PROBLEM DETAILS –
Transcribe the material from its first line onward, ending with the line that contains "return tuple(((v/255)/12.92 if" and adding nothing beyond it.

◆ ◆ ◆ ◆ ◆ ◆ ◆

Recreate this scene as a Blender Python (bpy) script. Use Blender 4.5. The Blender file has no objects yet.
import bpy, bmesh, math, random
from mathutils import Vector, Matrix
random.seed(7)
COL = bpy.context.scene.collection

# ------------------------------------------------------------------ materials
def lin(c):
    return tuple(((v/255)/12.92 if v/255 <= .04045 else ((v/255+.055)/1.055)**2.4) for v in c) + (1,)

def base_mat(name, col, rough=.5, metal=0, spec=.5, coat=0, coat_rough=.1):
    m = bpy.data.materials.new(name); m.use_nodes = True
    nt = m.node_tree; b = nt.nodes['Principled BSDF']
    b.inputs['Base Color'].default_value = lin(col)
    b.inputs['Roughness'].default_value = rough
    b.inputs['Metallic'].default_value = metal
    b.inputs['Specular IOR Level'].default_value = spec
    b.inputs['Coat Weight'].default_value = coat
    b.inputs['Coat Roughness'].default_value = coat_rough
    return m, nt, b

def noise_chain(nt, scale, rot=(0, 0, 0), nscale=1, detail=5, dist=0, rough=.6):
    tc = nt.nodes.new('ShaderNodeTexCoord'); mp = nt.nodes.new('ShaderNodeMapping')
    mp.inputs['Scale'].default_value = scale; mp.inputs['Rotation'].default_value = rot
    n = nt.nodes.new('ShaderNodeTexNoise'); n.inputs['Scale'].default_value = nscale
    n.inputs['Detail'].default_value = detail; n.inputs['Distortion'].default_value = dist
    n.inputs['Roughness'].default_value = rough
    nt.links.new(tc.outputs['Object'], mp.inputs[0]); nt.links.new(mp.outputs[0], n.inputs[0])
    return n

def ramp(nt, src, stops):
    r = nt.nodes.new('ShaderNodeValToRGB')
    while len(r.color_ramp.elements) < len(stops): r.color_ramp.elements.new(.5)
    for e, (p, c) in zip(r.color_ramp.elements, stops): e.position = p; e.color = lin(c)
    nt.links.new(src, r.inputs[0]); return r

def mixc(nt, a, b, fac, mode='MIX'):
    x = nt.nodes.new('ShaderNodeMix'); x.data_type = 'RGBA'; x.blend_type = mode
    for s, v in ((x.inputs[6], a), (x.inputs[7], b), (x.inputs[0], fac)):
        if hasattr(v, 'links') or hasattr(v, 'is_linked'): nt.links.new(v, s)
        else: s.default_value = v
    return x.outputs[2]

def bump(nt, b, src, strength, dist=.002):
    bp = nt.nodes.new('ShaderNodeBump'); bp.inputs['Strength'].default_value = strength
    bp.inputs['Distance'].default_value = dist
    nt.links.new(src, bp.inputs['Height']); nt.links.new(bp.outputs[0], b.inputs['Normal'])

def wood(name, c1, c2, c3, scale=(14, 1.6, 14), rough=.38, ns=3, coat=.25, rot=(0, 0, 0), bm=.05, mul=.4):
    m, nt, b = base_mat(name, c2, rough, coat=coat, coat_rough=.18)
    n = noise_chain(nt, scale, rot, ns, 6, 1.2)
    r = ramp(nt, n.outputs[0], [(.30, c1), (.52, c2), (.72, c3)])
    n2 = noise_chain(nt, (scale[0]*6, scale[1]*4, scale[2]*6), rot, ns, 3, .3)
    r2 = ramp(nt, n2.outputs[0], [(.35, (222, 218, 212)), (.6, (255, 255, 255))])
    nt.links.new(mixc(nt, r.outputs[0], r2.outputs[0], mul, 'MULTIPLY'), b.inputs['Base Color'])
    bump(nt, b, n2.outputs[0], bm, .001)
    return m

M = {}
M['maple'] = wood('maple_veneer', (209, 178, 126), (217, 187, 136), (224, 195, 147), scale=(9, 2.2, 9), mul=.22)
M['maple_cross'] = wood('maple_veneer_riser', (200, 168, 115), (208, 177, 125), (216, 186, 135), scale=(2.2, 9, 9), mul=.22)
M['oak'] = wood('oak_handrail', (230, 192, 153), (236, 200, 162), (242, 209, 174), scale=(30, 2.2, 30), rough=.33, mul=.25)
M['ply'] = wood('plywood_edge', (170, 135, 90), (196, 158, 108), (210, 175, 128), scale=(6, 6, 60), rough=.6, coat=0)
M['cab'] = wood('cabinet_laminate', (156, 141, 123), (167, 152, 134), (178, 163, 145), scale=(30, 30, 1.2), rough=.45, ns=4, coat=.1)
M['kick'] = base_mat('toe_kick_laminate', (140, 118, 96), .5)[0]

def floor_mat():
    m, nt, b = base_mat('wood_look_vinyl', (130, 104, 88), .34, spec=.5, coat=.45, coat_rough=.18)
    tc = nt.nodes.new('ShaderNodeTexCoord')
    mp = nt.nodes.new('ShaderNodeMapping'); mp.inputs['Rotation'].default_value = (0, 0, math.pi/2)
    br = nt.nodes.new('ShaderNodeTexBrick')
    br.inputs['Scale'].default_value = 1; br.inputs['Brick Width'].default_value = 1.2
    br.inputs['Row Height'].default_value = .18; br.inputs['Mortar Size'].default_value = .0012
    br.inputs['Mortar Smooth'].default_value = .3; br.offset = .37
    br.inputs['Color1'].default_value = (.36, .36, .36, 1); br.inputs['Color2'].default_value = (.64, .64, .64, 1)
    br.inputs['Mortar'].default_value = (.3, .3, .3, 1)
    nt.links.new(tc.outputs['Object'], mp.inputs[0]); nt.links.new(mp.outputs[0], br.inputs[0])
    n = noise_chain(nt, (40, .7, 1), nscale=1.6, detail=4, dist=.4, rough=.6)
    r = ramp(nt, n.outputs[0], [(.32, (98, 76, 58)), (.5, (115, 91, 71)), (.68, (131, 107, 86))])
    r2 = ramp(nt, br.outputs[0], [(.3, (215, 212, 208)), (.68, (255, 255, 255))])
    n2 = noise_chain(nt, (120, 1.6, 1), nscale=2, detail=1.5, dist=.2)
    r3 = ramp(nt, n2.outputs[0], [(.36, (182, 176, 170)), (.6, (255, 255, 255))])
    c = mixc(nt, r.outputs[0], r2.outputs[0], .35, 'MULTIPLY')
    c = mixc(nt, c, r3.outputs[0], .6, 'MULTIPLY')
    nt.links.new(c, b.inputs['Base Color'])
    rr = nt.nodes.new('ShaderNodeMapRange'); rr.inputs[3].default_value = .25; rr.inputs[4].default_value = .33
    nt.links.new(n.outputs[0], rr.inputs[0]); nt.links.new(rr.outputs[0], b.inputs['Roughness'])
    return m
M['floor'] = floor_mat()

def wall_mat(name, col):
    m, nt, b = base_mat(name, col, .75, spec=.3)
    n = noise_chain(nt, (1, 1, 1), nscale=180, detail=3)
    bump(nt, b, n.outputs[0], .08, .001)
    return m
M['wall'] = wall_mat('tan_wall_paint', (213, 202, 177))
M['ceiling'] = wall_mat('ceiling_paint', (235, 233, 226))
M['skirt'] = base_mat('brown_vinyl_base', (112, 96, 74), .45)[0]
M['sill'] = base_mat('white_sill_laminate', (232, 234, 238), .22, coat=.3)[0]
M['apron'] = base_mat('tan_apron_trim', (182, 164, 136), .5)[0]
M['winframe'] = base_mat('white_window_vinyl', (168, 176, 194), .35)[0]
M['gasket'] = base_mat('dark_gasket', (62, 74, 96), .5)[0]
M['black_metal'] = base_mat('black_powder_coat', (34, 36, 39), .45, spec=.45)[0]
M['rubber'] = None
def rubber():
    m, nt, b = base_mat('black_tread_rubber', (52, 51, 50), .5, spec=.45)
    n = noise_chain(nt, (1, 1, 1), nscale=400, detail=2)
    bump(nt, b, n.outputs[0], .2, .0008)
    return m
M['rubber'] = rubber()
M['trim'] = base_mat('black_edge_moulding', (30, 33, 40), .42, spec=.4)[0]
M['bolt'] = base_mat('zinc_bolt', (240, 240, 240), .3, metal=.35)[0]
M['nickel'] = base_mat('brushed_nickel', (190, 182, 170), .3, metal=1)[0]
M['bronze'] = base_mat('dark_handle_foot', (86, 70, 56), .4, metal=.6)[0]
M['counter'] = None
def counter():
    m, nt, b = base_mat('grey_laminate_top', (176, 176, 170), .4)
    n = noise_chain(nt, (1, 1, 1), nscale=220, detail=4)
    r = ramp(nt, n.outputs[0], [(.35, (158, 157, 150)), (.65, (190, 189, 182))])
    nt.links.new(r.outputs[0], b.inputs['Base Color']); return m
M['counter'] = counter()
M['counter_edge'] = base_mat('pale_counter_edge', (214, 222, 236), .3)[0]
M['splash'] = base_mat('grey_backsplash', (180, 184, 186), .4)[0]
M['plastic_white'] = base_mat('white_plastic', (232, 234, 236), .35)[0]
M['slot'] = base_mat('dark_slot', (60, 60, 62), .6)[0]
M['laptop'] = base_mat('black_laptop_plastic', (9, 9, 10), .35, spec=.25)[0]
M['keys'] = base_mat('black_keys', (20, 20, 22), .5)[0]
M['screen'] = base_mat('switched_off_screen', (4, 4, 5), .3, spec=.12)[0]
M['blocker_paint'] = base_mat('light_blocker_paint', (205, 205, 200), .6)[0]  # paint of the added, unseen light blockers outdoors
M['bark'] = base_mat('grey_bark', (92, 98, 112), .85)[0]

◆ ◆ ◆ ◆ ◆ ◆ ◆

IN RESPONSE –
Recreate this scene as a Blender Python (bpy) script. Use Blender 4.5. The Blender file has no objects yet.
import bpy, bmesh, math, random
from mathutils import Vector, Matrix
random.seed(7)
COL = bpy.context.scene.collection

# ------------------------------------------------------------------ materials
def lin(c):
    return tuple(((v/255)/12.92 if v/255 <= .04045 else ((v/255+.055)/1.055)**2.4) for v in c) + (1,)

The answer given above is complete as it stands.